◆ TASK OBJECTIVE
Retype exactly the lines below, beginning with the first and ending with the line where "S.camera = cam" appears.

- - - - - - -

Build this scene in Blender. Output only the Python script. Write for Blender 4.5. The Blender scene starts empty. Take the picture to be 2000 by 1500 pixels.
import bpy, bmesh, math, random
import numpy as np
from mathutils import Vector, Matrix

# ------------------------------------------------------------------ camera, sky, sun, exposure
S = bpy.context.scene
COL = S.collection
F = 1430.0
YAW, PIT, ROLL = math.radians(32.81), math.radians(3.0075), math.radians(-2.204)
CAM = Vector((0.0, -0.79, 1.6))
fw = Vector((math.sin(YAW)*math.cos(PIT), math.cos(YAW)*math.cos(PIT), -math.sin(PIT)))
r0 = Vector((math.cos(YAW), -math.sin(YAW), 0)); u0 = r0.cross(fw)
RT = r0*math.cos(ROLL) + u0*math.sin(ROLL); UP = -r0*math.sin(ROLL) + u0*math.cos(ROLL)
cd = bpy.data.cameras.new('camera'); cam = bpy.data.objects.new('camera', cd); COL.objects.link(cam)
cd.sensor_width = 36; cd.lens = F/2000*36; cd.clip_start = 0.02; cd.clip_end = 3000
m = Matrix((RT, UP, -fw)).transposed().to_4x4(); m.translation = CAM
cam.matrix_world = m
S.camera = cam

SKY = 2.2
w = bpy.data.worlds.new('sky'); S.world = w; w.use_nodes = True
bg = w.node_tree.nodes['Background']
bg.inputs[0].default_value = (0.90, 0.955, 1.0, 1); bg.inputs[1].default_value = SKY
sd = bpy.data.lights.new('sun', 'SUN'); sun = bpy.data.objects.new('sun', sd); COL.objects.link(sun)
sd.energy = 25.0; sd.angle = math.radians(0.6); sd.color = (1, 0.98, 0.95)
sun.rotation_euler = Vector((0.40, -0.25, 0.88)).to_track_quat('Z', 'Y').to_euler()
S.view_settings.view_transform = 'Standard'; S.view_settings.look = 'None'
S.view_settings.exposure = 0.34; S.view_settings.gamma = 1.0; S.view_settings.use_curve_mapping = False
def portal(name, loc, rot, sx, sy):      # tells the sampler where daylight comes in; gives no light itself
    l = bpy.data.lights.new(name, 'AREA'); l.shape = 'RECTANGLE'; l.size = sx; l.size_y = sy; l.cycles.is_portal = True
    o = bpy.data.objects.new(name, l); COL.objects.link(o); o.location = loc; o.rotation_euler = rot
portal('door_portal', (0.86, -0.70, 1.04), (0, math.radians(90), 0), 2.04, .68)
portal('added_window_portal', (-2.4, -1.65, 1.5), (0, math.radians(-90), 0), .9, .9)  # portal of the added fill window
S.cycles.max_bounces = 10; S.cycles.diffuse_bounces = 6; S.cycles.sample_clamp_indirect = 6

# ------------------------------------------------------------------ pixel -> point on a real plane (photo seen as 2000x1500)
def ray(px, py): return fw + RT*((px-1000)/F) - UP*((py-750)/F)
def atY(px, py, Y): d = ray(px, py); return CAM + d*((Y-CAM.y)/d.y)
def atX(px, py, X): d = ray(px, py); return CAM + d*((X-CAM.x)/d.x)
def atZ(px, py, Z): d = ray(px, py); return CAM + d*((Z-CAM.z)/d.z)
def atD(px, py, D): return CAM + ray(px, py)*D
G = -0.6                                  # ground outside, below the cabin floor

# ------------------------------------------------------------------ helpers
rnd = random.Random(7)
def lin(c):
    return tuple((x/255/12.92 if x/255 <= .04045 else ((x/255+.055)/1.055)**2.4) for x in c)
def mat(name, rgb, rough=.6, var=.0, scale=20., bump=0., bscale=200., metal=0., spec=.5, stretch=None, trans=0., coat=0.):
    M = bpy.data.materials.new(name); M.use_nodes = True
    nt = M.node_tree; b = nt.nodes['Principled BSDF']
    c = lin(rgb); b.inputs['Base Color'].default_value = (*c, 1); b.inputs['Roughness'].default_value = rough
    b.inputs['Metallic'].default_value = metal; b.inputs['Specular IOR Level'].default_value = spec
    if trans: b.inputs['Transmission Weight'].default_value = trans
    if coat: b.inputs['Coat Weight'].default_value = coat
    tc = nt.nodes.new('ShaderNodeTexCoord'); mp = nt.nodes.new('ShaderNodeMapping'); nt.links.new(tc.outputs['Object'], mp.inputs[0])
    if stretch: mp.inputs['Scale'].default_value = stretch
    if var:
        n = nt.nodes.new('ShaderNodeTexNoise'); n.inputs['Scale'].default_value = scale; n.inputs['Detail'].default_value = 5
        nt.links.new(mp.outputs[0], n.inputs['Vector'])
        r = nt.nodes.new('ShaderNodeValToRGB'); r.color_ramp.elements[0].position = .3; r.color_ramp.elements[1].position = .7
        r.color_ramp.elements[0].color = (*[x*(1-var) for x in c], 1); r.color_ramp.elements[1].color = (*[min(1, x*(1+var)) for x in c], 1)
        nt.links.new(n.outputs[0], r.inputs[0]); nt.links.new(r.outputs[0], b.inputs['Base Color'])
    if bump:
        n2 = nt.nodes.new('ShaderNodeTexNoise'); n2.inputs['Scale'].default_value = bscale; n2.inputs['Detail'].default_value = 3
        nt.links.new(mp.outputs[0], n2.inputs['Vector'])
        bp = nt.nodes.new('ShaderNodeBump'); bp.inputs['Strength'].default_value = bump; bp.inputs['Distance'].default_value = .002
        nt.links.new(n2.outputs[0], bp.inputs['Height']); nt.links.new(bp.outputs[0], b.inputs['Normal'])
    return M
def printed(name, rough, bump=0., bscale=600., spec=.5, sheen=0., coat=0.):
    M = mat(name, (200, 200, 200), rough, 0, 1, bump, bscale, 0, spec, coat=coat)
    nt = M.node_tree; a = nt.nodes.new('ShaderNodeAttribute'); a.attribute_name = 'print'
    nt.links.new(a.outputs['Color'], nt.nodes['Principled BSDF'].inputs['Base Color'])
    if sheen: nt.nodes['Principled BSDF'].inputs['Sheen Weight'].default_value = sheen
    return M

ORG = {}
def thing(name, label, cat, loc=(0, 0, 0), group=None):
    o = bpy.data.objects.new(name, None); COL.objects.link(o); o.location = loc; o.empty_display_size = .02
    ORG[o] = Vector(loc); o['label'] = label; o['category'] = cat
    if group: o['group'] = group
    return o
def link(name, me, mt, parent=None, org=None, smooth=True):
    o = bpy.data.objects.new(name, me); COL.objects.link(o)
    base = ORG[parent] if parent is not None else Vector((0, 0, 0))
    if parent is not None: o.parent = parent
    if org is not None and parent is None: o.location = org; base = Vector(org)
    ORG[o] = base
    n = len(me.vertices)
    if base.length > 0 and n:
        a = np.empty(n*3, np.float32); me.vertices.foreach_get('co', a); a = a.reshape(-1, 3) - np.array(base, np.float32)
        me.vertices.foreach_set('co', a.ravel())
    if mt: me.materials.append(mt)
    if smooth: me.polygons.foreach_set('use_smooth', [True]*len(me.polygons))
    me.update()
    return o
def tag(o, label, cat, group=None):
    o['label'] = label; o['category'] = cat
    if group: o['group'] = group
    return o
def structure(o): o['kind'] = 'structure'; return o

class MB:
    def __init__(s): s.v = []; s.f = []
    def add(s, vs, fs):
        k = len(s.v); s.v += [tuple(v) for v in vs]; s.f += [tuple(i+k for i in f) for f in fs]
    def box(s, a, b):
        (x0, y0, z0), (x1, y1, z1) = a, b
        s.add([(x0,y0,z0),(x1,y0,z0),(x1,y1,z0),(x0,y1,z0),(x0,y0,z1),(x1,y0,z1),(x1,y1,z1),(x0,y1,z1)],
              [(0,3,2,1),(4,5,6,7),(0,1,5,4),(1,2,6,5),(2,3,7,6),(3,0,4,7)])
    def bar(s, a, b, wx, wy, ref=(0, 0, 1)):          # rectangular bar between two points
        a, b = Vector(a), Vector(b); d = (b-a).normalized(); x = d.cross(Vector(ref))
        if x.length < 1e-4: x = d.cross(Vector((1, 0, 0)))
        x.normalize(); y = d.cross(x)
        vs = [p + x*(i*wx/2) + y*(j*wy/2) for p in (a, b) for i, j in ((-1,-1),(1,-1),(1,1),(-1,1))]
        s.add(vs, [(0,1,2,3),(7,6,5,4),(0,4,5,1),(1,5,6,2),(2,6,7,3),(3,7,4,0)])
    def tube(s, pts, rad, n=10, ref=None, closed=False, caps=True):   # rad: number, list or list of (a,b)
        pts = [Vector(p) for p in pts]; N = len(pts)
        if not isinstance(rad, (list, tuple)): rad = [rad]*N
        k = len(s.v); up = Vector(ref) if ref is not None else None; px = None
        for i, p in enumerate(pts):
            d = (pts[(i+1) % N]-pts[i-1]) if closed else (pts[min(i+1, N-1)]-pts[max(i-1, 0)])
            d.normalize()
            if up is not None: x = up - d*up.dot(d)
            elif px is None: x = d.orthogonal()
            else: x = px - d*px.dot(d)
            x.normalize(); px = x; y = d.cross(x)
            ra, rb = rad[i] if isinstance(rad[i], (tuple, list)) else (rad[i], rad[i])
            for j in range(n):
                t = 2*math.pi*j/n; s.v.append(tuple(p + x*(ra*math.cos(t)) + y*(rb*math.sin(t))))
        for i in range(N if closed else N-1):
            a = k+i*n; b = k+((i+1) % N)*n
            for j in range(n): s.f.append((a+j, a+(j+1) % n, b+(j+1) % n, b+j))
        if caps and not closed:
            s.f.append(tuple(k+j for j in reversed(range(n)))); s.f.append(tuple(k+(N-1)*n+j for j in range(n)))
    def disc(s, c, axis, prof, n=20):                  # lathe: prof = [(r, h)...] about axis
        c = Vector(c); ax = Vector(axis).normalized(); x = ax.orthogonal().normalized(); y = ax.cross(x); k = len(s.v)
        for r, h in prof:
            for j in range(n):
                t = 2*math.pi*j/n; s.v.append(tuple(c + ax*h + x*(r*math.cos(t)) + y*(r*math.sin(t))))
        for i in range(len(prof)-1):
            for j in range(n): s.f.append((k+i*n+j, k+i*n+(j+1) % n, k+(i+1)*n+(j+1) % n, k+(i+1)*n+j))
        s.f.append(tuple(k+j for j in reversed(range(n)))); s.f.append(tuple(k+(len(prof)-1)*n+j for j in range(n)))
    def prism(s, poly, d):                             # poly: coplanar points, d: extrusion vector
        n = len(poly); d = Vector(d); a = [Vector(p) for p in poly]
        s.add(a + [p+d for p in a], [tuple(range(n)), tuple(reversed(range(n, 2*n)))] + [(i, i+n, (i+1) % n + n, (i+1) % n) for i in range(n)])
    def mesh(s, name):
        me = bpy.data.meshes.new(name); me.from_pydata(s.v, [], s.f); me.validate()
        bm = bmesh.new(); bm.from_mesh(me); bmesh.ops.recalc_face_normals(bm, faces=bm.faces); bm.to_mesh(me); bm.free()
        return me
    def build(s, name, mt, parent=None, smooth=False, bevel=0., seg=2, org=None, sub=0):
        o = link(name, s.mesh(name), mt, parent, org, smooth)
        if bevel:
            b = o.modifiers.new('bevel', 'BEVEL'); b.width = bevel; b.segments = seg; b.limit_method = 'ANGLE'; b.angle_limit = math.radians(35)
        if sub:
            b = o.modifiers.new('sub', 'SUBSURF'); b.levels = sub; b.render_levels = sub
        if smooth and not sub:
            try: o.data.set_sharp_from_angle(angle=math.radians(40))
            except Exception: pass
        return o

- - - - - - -

◆ TASK OUTPUT
Build this scene in Blender. Output only the Python script. Write for Blender 4.5. The Blender scene starts empty. Take the picture to be 2000 by 1500 pixels.
import bpy, bmesh, math, random
import numpy as np
from mathutils import Vector, Matrix

# ------------------------------------------------------------------ camera, sky, sun, exposure
S = bpy.context.scene
COL = S.collection
F = 1430.0
YAW, PIT, ROLL = math.radians(32.81), math.radians(3.0075), math.radians(-2.204)
CAM = Vector((0.0, -0.79, 1.6))
fw = Vector((math.sin(YAW)*math.cos(PIT), math.cos(YAW)*math.cos(PIT), -math.sin(PIT)))
r0 = Vector((math.cos(YAW), -math.sin(YAW), 0)); u0 = r0.cross(fw)
RT = r0*math.cos(ROLL) + u0*math.sin(ROLL); UP = -r0*math.sin(ROLL) + u0*math.cos(ROLL)
cd = bpy.data.cameras.new('camera'); cam = bpy.data.objects.new('camera', cd); COL.objects.link(cam)
cd.sensor_width = 36; cd.lens = F/2000*36; cd.clip_start = 0.02; cd.clip_end = 3000
m = Matrix((RT, UP, -fw)).transposed().to_4x4(); m.translation = CAM
cam.matrix_world = m
S.camera = cam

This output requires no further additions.